In reply to primeshooter, Jan 3, 2013

I don't really care about CA either, I remove it with one click of a button, but that doesn't change the fact that the d800 recorded much more of it than a d700. It's really rather simple. While you may have an attractment to your 85/1.4d, and I can understand why (I also owned/loved the lens) dxomark rates it 30% less fit for the d800 than the  85/1.4g.  I've owned both and there is a huge huge difference from f1.4-f4.

primeshooter wrote:

Epic Light wrote:

This is not true. Just because you accept images from your collection of older and cheaper lenses does not make them optimum, Without question, A+ glass on this camera to do the sensor justice, otherwise what is the point of the camera? Again, without question the d800 records far far more aberrations and imperfections from lenses than say a d700.

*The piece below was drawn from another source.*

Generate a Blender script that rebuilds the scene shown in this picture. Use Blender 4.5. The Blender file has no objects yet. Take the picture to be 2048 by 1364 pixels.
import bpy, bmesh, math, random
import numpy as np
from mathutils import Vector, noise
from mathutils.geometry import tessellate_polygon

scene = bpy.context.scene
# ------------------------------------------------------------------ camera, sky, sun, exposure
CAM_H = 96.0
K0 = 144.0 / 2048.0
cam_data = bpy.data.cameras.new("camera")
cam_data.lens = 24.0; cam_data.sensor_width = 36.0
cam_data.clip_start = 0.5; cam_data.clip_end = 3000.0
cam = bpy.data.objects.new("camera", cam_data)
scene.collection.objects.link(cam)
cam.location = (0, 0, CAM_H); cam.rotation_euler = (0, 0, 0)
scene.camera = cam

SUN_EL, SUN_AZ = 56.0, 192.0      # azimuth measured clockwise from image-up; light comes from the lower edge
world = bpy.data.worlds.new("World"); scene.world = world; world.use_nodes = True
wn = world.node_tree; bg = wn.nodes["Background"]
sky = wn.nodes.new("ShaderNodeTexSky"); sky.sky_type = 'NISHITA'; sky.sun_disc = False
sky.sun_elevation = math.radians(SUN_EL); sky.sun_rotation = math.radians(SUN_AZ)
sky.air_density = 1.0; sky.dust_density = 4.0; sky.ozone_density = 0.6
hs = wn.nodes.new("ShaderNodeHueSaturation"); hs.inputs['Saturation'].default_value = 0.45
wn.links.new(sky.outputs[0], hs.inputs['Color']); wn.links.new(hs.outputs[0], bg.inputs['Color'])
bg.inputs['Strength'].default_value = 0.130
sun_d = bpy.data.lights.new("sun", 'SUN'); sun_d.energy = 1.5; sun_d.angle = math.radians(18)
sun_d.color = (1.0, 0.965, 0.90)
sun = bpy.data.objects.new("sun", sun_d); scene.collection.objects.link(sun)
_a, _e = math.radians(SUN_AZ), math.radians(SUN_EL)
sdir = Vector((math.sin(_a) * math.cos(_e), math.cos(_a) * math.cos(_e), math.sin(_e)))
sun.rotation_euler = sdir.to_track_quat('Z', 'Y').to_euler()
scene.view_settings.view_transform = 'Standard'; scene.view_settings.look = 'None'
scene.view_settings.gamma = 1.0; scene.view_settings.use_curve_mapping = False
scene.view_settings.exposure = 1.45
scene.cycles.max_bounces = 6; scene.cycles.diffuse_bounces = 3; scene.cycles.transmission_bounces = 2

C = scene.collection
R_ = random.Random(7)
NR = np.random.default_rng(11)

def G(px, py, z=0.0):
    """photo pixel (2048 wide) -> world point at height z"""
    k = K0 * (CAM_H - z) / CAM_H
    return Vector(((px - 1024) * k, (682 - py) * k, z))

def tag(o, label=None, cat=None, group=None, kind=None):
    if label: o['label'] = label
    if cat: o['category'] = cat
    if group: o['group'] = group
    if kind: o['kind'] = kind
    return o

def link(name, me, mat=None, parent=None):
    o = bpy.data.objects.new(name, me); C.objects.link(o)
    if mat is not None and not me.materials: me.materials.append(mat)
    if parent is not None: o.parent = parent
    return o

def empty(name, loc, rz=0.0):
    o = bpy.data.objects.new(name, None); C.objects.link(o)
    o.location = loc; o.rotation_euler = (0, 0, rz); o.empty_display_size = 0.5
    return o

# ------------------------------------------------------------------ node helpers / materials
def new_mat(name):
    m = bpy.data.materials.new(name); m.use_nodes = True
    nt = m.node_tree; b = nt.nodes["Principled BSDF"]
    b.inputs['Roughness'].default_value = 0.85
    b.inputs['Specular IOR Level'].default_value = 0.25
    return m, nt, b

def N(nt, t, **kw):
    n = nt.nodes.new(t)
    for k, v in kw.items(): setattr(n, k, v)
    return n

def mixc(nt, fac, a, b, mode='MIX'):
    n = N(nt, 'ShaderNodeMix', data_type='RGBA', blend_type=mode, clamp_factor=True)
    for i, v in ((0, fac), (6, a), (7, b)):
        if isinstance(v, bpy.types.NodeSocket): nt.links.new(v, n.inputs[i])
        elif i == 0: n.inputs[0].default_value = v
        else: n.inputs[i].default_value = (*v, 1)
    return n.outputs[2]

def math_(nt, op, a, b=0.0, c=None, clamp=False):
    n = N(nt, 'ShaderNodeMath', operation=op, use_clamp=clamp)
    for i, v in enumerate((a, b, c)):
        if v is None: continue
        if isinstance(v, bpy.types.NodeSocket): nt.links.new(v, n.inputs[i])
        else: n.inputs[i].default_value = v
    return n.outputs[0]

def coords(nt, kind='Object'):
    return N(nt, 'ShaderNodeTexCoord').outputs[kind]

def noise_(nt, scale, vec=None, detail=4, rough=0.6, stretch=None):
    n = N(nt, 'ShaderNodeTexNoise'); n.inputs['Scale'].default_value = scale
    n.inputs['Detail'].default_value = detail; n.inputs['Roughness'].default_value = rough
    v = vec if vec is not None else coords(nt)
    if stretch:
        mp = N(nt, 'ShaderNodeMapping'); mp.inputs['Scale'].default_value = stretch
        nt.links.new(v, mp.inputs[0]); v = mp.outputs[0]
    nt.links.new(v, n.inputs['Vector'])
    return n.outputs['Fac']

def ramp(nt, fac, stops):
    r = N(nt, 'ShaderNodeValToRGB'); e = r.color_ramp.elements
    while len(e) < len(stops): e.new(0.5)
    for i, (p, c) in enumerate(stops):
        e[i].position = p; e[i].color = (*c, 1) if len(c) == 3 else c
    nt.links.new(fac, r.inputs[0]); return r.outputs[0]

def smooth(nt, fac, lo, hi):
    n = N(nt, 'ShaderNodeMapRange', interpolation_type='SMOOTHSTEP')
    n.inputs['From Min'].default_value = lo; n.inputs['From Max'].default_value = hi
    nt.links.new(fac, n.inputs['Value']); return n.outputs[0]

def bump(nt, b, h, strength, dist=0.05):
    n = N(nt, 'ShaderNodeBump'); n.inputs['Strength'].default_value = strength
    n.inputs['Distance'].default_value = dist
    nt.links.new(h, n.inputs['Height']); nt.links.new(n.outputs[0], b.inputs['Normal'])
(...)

Rent a 85/1.4g and tell me it does not simply destroy your 85/1.8d in an eye popping fashion on the d800. But of course that lens is not perfect either, and CA that was 2.5 pixels wide on the d700 are now 8 pixels wide on the d800. When sensitivity goes up, all performance factors are recorded accordingly. The d800 represents the breaking point for most lenses.

Reilly Diefenbach wrote:

As a matter of fact, this is all the exact same concern trolling we were treated to for months on end when the D7000 first came out. Pro glass necessary, massive tripod, Teutonic "shot discipline," etc., etc. Nonsense. The D800e does not need pro glass whatsoever to produce Google Earth results with humble lenses stopped down a bit.

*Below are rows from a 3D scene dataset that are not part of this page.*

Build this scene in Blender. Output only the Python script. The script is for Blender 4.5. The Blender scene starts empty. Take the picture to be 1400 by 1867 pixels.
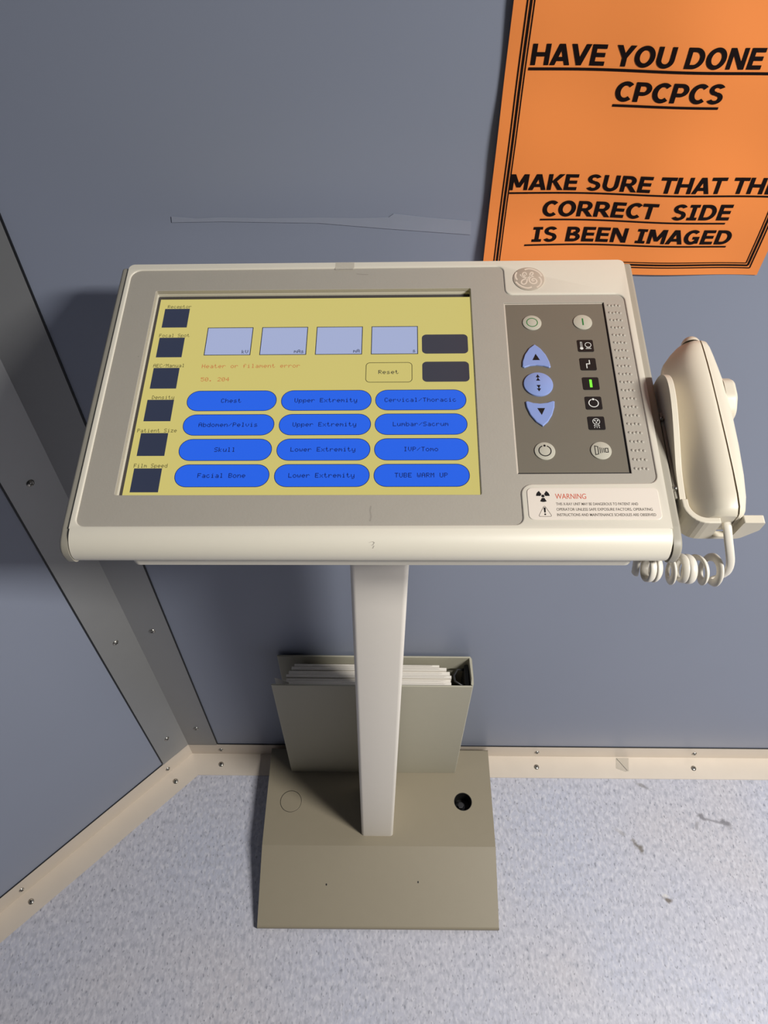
import bpy, bmesh, math, random
from mathutils import Vector, Matrix
from mathutils.geometry import tessellate_polygon
random.seed(7)
SC = bpy.context.scene
COL = SC.collection
R = math.radians

# ------------------------------------------------------------------ camera
cam_d = bpy.data.cameras.new('camera')
cam_d.sensor_fit = 'VERTICAL'; cam_d.sensor_height = 36.0
cam_d.lens = 36.0 * 1403.0 / 1867.0
cam_d.clip_start = 0.01
cam = bpy.data.objects.new('camera', cam_d); COL.objects.link(cam)
pt, ro = R(51.0), R(0.5)
fwd = Vector((0, math.cos(pt), -math.sin(pt)))
rt0 = Vector((1, 0, 0)); up0 = Vector((0, math.sin(pt), math.cos(pt)))
rt = rt0 * math.cos(ro) + up0 * math.sin(ro)
up = up0 * math.cos(ro) - rt0 * math.sin(ro)
cm = Matrix((rt, up, -fwd)).transposed().to_4x4()
cm.translation = (0, 0, 1.32)
cam.matrix_world = cm
SC.camera = cam

# ------------------------------------------------------------------ light
w = bpy.data.worlds.new('world'); SC.world = w; w.use_nodes = True
bg = w.node_tree.nodes['Background']
bg.inputs[0].default_value = (0.80, 0.88, 1.0, 1); bg.inputs[1].default_value = 0.008

def area(name, loc, target, sx, sy, power, col):
    l = bpy.data.lights.new(name, 'AREA'); l.shape = 'RECTANGLE'; l.size = sx; l.size_y = sy
    l.energy = power; l.color = col
    o = bpy.data.objects.new(name, l); COL.objects.link(o); o.location = loc
    o.rotation_euler = (Vector(target) - Vector(loc)).to_track_quat('-Z', 'Y').to_euler()
    return o
LAMP = area('ceiling_lamp', (1.18, -0.38, 1.98), (1.30, -0.70, 0.0), 0.60, 0.16, 57.0, (1.0, 0.97, 0.915))   # fluorescent batten on the ceiling
LAMP.rotation_euler = (R(4), 0, 0)

SC.view_settings.view_transform = 'Standard'
SC.view_settings.look = 'None'
SC.view_settings.gamma = 1.0
SC.view_settings.use_curve_mapping = False
SC.view_settings.exposure = 0.0
if hasattr(SC, 'cycles'):
    SC.cycles.max_bounces = 8; SC.cycles.diffuse_bounces = 3

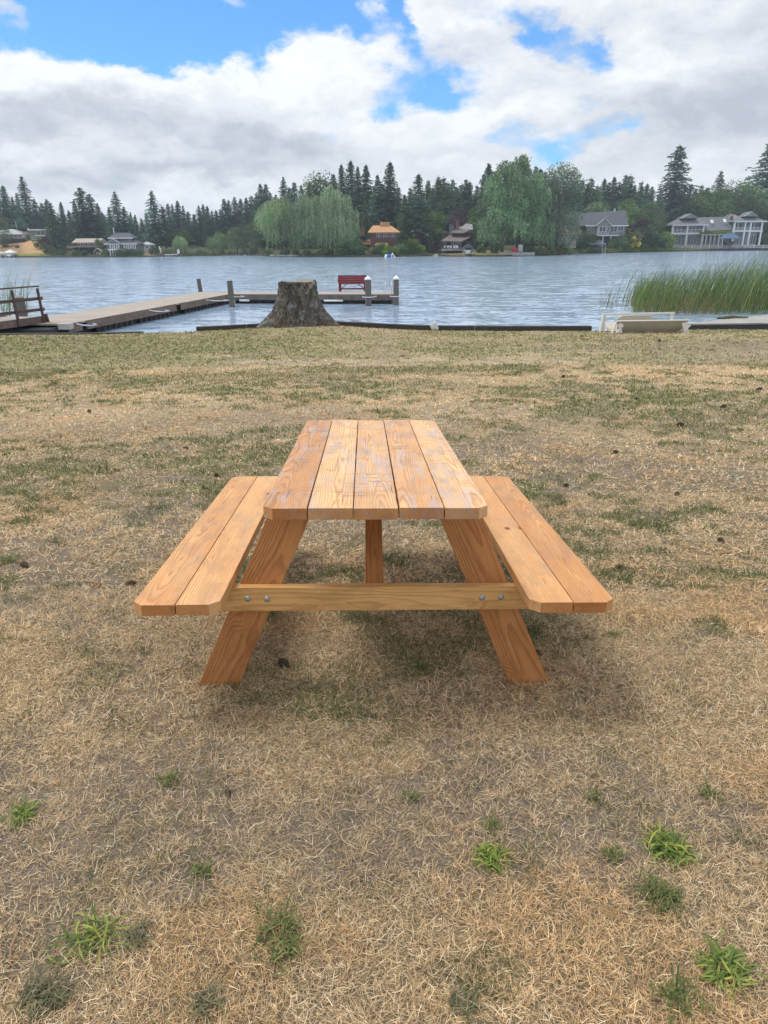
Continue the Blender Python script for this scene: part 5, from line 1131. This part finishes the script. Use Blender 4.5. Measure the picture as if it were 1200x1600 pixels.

Pro glass is wonderful, don't get me wrong, but every lens Nikon makes is also terrific on this camera.

I had to laugh when I seen your comment about a 2.5 pixel thing becoming an 8 (slight inaccuracy but I'll let that pass) pixel thing. Oh heaven's above how will we survive! Seriously, on Chromatic Abberation and spectrochromatism...I have been enjoying these bad boys for years. We are friends, all 3 of us. I make the shots, and they show up when I am at 135mm and F/2...it's the strangest thing!

I have printed huge shots with these sorts of phenomenon in them from many different high and low resolution sensors and people have asked me how I got the cool purple / green glow, and how could they do that in their pictures? It seems photographers think a little too much about this stuff. Whilst I would not put a 24-120 3.5-5.6 lens on the D800, I would be more than happy with a decent old AF-D lens like the 85mm 1.8D, what you have said between the differences is complete hyperbole. I do not own this lens though, I own the 85mm 1.4D. I suppose you are gonna tell me that it's a steaming pile of cow dung now the G version is out? I'm sorry, I won't be selling it!